The brief supporting Florida and Texas was submitted by the attorneys general from Missouri, Ohio, Alaska, Alabama, Arkansas, Iowa, Kentucky, Louisiana, Mississippi, Montana, Nebraska, New Hampshire, North Dakota, Oklahoma, South Carolina, South Dakota, Tennessee, Utah, and Virginia. All 19 are Republican.

The brief was also backed by the Arizona State Senate and House of Representatives, which have Republican majorities. Arizona’s attorney general, a Democrat, previously signed a different brief submitted by Democratic attorneys general from 21 states and the District of Columbia.

The December 2023 brief filed by Democratic state AGs supported neither side but asked the Supreme Court to preserve some authority to regulate social networks regardless of whether the Florida and Texas laws are struck down.

“Although States have reached different conclusions about exactly how to regulate social media platforms, and amici States have different views about the substance of the challenged Texas and Florida laws, they share a strong interest in preserving their sovereign authority to regulate social media platforms,” the Democratic brief said.

The Democratic state AGs told the court that “any decision interpreting the First Amendment to foreclose most regulation of social media platforms would undermine States’ important objectives” and urged justices “to make clear that States may regulate social media platforms consistent with the First Amendment.”
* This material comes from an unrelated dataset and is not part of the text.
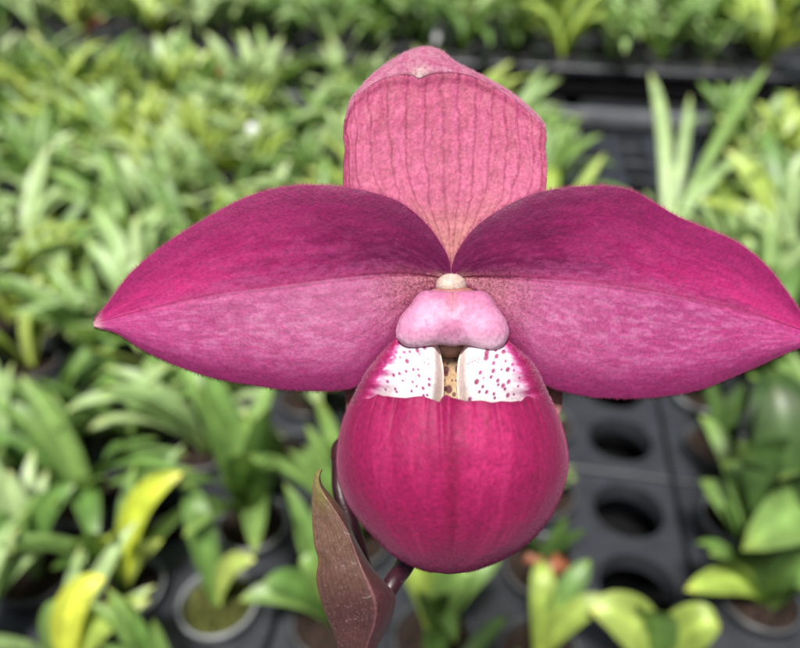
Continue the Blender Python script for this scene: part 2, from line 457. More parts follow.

Republicans: Social media “resembles telephones”

Republican AGs argued that “requiring social media companies to distribute third-party speech without viewpoint discrimination is permissible because social media better resembles telephones than newspapers.”

Telephones and telegraphs “can be compelled to behave as common carriers,” the AGs wrote. By contrast, the Supreme Court “has been clear that companies generally cannot be compelled to distribute third-party speech in their own ‘newspapers.'”

Newspapers “carefully curate third-party content that they accept,” such as letters to the editor, the brief said. But social media companies, like telephones and telegraphs, generally hold themselves out “to serve any member of the public without individualized bargaining,” AGs argued. The social media firms “are principally in the business of distributing the content of others from point A to point B.